Moreel verantwoordelijk
Narain en Raveneau hebben minister De Boer tijdens haar bezoek in januari het hele eiland laten zien. Fraaie baaien, rustige natuurgebieden, maar ook het asfalt- en zuurteermeer hoorden bij de rondleiding. Geschokt keerde De Boer terug naar Nederland, waar zij voor de radio over een ‘morele verantwoordelijkheid’ van Shell tegenover Curaçao sprak. Een uitlating die bij Shell in het verkeerde keelgat shoot. Dat merkte de Antilliaanse milieu-minister S. Inderson die onlangs met de Shell-directie over het asfaltmeer sprak. Hoewel het een positief gesprek was, toonde hij na afloop ook een ingehouden verontwaardiging. Naar zijn zin had Shell er teveel op gehamerd dat hulp bij het opruimen van het asfaltmeer zou kunnen worden uitgelegd als een schuldbekentenis.
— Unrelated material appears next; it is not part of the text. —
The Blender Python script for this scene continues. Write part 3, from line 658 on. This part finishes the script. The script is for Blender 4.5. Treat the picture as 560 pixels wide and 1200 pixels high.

En dat is wel het laatste wat Shell wil.
De minister merkte verder een gebrek aan begrip op voor de milieuproblematiek van het eiland. “De Antillen respecteren het contract uit 1985, we willen alleen maar hulp bij het opruimen van de rotzooi.” De milieubeweging verlangt meer dan dat en wil dat Shell niet alleen expertise, maar ook financiën ter beschikking stelt.
Advocaat Leo Spigt, tegenwoordig woonachtig op Curaçao en oud-voorzitter van Greenpeace, gaat nog verder. Hij vraagt zich af of Shell niet ook juridisch iets te verwijten valt. “Als nu vaststaat dat Shell destijds meer wist dan Curaçao, dan zou de redelijkheid, de billijkheid en de goede trouw waarvan ons recht doortrokken is, met zich mee kunnen brengen dat Shell toch aansprakelijk is. Dat zou je moeten onderzoeken. Ik ken de zaak verder niet. Maar je zou moeten weten hoe deskundig men aan beide zijden was. Of men zich voldoende rekenschap van de ernst van de situatie heeft gegeven. De mate van de vervuiling is in elk geval exceptioneel hoog, zeker voor zo’n prachtig klein eiland als Curaçao.”